In August they moved into a $980,000, three-bedroom apartment at 80 Metropolitan. Through his living room window, Mr. Signer can see the Domino Sugar factory and the Williamsburg Bridge, partly obscured by the steel beams of new construction — just the industrial feel he wanted.

Wow. Back in the early 1900s when I was born people actually paid lots of money so they wouldn't have to look at factories, and even today it seems to me that if you want to live in an industrial wasteland you can do it for way less than a million dollars. Incidentally, the above photo is part of a New York Times article and slideshow called "Williamsburg, Toddlertown" about how people with children are now moving to Williamsburg. Of course, there were always people with children in Williamsburg, but until recently most of them weren't rich people, so of course it never warranted media attention. Now, however, people pay a million dollars to live there so that they can experience the sublimely smug satisfaction of simultaneously looking out the window at factories and gazing at their children, knowing that they will never, ever have to work in factories:


Yes, here in New York, thanks to the decrease in crime, neighborhoods are nicer than ever before. This is a huge problem, since it means it can be incredibly difficult to find a fashionably distressed setting in which to raise your kids:


Eve and Rich Kessner left the West Village for Park Slope with their daughter, Avi, last March. But after six months, they found themselves looking for a new place to live. “It felt really suburban to me,” said Ms. Kessner. “Park Slope has puppets and guitar strumming for kids. In Williamsburg, it is like rock ‘n’ roll for kids.”

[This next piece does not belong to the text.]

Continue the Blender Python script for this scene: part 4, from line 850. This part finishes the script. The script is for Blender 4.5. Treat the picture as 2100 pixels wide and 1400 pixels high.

Sure, little kids hate puppets. They really prefer that squalid old-school chic Jacob Riis vibe:

So, in search of designer squalor, they moved to "the Edge:"

The couple bought a two-bedroom corner unit in the Edge, two towers on Williamsburg’s waterfront, and moved in at the end of December.

The Edge, by the way, is that place where you can live in "hardcore luxury." I'm still not sure what "hardcore luxury" is, but I'm guessing it probably means that there might be rats in the building, but you're not allowed to kill them.

I guess yesterday's cry for social reform is today's real estate advertisement.